╭──

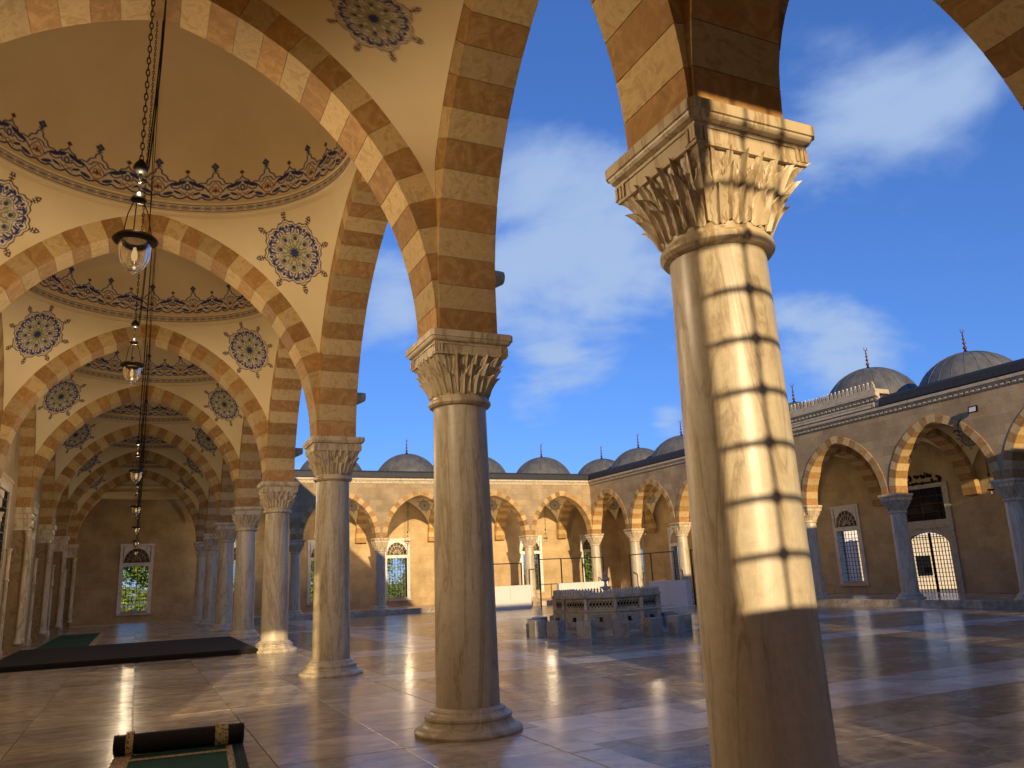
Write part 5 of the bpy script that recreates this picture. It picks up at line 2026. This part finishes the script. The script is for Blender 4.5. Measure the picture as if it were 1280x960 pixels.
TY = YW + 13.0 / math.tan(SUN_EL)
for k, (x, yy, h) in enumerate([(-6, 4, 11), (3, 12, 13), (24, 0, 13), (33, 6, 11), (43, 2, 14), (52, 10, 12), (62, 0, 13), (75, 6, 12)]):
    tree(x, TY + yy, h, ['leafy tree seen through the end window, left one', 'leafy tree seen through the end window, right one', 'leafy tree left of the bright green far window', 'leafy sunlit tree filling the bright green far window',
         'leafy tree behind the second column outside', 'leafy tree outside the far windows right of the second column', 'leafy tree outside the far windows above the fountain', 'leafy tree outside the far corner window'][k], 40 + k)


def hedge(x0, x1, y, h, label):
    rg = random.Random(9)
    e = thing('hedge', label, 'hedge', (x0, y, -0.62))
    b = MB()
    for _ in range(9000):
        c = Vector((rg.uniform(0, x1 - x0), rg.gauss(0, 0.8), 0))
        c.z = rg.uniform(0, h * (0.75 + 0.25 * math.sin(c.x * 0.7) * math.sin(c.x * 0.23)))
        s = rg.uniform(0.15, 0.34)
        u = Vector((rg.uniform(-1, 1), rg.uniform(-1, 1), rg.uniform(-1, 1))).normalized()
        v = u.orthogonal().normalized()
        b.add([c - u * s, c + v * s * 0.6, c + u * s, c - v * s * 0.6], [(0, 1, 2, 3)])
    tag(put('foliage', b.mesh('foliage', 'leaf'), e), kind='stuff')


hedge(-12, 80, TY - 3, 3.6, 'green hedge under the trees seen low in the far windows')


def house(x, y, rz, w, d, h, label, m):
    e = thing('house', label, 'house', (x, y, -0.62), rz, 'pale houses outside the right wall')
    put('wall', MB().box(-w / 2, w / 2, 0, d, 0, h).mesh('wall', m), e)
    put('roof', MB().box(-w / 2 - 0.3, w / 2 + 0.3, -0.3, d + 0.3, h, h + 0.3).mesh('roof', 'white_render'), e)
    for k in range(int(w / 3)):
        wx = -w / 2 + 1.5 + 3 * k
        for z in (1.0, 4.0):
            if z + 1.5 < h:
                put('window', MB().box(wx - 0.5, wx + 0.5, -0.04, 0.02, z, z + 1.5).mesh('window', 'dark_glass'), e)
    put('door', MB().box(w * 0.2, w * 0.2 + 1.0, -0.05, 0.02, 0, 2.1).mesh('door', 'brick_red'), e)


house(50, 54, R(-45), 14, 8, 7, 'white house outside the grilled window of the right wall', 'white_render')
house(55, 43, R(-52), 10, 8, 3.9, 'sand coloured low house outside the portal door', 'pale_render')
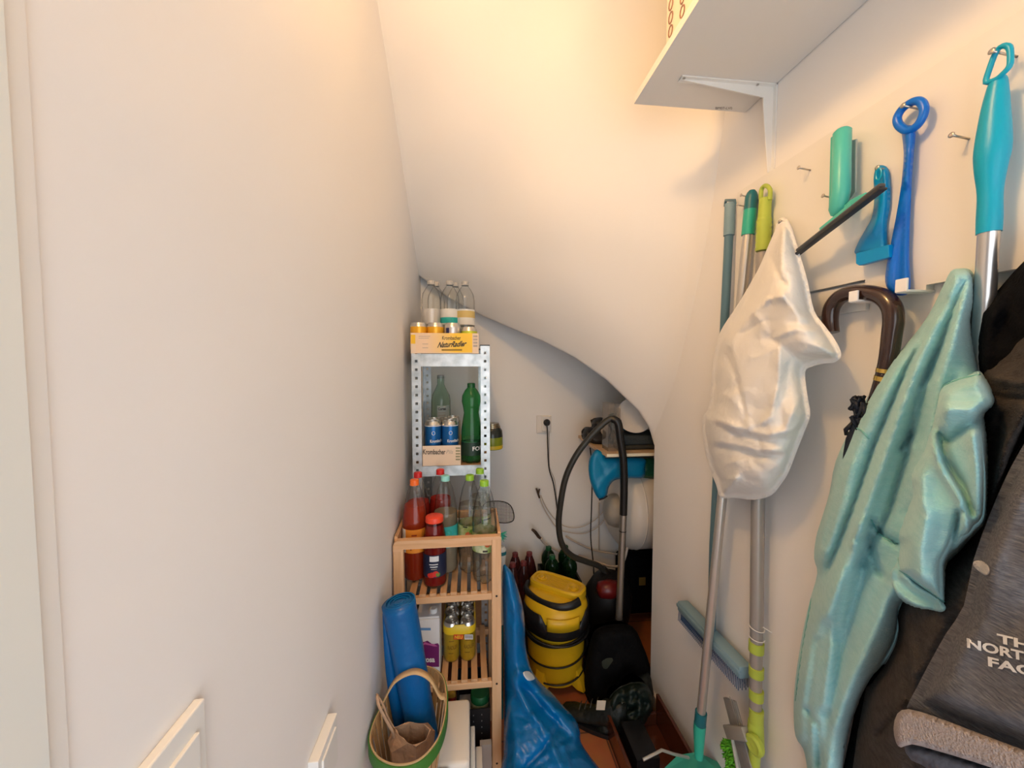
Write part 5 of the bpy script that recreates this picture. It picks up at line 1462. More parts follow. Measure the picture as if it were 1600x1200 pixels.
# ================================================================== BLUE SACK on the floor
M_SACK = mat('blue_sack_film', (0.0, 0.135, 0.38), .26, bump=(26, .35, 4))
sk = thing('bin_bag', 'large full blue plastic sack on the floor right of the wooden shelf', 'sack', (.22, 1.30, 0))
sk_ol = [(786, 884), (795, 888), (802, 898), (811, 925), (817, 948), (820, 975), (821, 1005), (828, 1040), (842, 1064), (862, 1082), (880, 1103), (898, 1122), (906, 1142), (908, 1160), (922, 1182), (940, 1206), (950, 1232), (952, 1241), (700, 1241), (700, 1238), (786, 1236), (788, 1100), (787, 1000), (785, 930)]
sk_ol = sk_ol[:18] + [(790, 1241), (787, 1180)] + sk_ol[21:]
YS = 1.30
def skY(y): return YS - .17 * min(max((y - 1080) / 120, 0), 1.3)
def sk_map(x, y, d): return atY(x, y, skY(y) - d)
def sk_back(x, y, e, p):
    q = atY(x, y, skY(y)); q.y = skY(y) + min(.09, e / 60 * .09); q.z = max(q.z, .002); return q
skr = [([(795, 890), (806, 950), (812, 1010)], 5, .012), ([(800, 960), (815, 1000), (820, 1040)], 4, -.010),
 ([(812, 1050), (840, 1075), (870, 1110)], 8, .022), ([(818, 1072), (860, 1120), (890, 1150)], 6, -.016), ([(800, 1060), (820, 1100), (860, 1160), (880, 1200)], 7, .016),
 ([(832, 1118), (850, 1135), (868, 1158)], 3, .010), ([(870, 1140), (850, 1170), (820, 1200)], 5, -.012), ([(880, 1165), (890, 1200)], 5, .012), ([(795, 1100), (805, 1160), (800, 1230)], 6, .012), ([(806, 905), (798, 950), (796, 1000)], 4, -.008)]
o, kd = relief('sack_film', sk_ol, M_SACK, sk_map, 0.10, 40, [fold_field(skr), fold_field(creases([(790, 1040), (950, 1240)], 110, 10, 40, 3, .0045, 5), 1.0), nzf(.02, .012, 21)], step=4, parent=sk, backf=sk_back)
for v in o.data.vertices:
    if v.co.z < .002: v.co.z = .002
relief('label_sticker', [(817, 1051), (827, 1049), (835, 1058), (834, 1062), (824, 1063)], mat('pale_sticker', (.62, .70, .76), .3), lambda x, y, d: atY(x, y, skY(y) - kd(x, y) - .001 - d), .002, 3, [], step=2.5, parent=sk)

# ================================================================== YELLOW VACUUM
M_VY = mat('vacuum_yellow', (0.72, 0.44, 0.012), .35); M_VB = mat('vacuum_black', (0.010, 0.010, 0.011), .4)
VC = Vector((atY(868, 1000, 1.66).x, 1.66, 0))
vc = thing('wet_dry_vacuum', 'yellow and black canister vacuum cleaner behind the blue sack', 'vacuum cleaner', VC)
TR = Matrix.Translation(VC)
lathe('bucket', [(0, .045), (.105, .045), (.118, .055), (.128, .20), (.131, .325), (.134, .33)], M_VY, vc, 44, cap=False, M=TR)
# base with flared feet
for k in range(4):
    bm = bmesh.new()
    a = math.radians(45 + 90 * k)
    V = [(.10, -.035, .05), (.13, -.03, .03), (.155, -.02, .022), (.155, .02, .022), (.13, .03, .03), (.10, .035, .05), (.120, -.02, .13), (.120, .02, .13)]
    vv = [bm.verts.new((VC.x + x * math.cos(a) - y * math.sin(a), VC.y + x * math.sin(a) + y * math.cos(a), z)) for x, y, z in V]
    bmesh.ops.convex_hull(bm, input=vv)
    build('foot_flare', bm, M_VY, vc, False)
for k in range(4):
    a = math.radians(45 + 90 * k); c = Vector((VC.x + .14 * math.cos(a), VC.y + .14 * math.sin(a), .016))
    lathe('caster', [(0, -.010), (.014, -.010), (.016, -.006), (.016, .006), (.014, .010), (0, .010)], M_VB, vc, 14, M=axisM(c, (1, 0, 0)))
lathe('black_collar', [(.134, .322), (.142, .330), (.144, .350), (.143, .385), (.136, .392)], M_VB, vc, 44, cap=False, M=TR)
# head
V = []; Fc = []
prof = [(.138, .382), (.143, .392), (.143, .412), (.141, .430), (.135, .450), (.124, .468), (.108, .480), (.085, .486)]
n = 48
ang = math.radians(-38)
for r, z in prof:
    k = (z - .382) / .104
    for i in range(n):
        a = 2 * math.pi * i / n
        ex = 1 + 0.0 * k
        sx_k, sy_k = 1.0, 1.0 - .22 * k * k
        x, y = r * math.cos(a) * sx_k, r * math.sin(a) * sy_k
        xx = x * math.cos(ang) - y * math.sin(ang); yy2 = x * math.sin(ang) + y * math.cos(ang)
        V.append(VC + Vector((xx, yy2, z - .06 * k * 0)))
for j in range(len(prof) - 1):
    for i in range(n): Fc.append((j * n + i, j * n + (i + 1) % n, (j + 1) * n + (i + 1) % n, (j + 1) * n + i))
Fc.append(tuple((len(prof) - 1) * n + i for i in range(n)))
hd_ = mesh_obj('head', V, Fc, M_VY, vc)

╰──

◆ Instruction: Up to and including the line containing "window'][k], 40 + k)", repeat every line from the start of the data, but none of the pictures.

◆ Full solution:
Write part 5 of the bpy script that recreates this picture. It picks up at line 2026. This part finishes the script. The script is for Blender 4.5. Measure the picture as if it were 1280x960 pixels.
TY = YW + 13.0 / math.tan(SUN_EL)
for k, (x, yy, h) in enumerate([(-6, 4, 11), (3, 12, 13), (24, 0, 13), (33, 6, 11), (43, 2, 14), (52, 10, 12), (62, 0, 13), (75, 6, 12)]):
    tree(x, TY + yy, h, ['leafy tree seen through the end window, left one', 'leafy tree seen through the end window, right one', 'leafy tree left of the bright green far window', 'leafy sunlit tree filling the bright green far window',
         'leafy tree behind the second column outside', 'leafy tree outside the far windows right of the second column', 'leafy tree outside the far windows above the fountain', 'leafy tree outside the far corner window'][k], 40 + k)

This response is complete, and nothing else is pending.